B : Voilà, c’est ça. Le cinéma français a toujours du mal à parler de son histoire immédiate. C’est une prise de risque. Ozon l’a fait avec Grace A Dieu, avant même que le volet judiciaire du sujet soit clot, mais c’est François Ozon, c’est un cador. Rien que le geste est louable, et le traitement du film va graduellement se diluer sur deux fronts. La femme et son fils, qui se rendent compte qu’ils sont dans la gueule du loup et qui vont progressivement tenter de s’en tirer, mais aussi à Paris, où ça essaie de coordonner des cellules d’activistes et de rebelles pour tenter de monter quelque chose.
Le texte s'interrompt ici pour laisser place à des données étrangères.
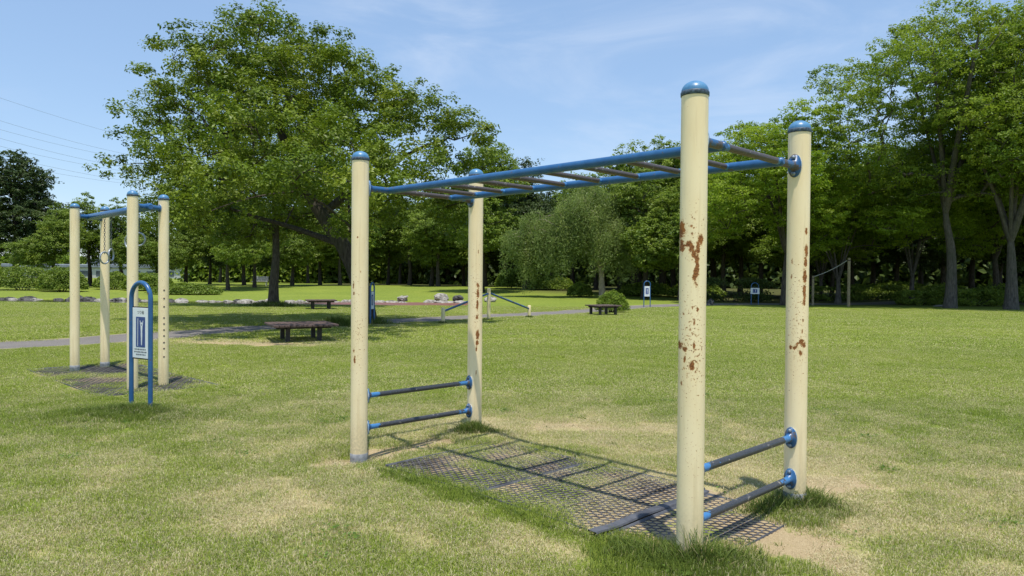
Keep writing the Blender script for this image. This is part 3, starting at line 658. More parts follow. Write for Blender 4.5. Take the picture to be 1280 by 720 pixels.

Je ne l’ai toujours pas dit, mais Rakka, c’est le nombril de l’Etat Islamique où être une femme c’est déjà être morte vivante.
C : Mais tu disais pas que Gabriel était dans une ONG Syrienne ?
B : En fait il va faire un aller-retour et matérialiser un pont entre les deux intrigues. Il va tenter de faire passer un réfugié syrien à la frontière française, je vous dit pas s’il y arrive, mais ça fait un lien entre les deux factions, entre guillemets. C’est une petite respiration dans un scénario un peu trop présenté comme une fiction sérielle, comme Homeland quoi, mais où raccroche toujours le spectateur avec des petits points de réel qui te rappellent de quoi en parle.
[BANDE ANNONCE 2]
B : Par exemple, Gabriel est obsédé par les vidéos filmées à l’arrache de conflits armés, ça sera très important pour la suite. Et le réalisateur à l’élégance de ne pas tout montrer : pourquoi Faustine s’est-elle soudainement radicalisée ? Qu’est-ce qui attendent ceux qui rentrent en France, quelle genre de tape sur les doigts c’est ?
C : D’aucuns pourraient parler de « puissance évocatrice ».
B : C’est ça. Exfiltrés est un film qui raconte, qui pose, et qui ne répond pas à ce à quoi il ne peut pas répondre. Avec un peu de retard, il constate, il retranscrit une forme de réel et il le fait avec les formes. Surtout à une époque où on commence à concrètement se poser des questions sur ceux qui reviennent de Syrie. Les deux dernières scènes… sont pas les plus romantiques que j’ai pu voir cette année, mais elles résument bien l’ensemble : froides et sans concessions.
C : Est-ce qu’Exfiltrés est recommandé par Les Croissants ?
B : Oui bien sûr ! Ce n’est pas du tout un film familial du samedi matin et pas la fresque ambitieuse de terrorisme et de contreterrorisme que le cinéma français n’a pas encore, mais c’est suffisamment carré, avec son édifiante palette de personnages, son efficacité dans la structure et la manière de dérouler un récit… j’appelle ça un bon film de concours de journalisme. Parce que dans certains d’entre eux, on te demande de voir un film et de raconter ce qu’il s’est passé par écrit sous le prisme d’un personnage. Ca oblige de choisir un film particulièrement clair et fluide. C’est le cas d’Exfiltrés. L’écueil potentiel du film c’était le scénario, il est bon, bien joué, franchement.
C : Merci Benjamin pour cette critique, et à la prochaine !
« Exfiltrés » : retour de force
Ce n’est pas « Argo », mais on s’en approche un peu sur la thématique du sauvetage en milieu hostile. Avec « Exfiltrés », Emmanuel Hamon nous raconte l’organisation d’une mission risquée pour porter secours à une femme et son fils, partis et coincés en Syrie. Benjamin Benoit nous parle de ce film froid, mais très efficace.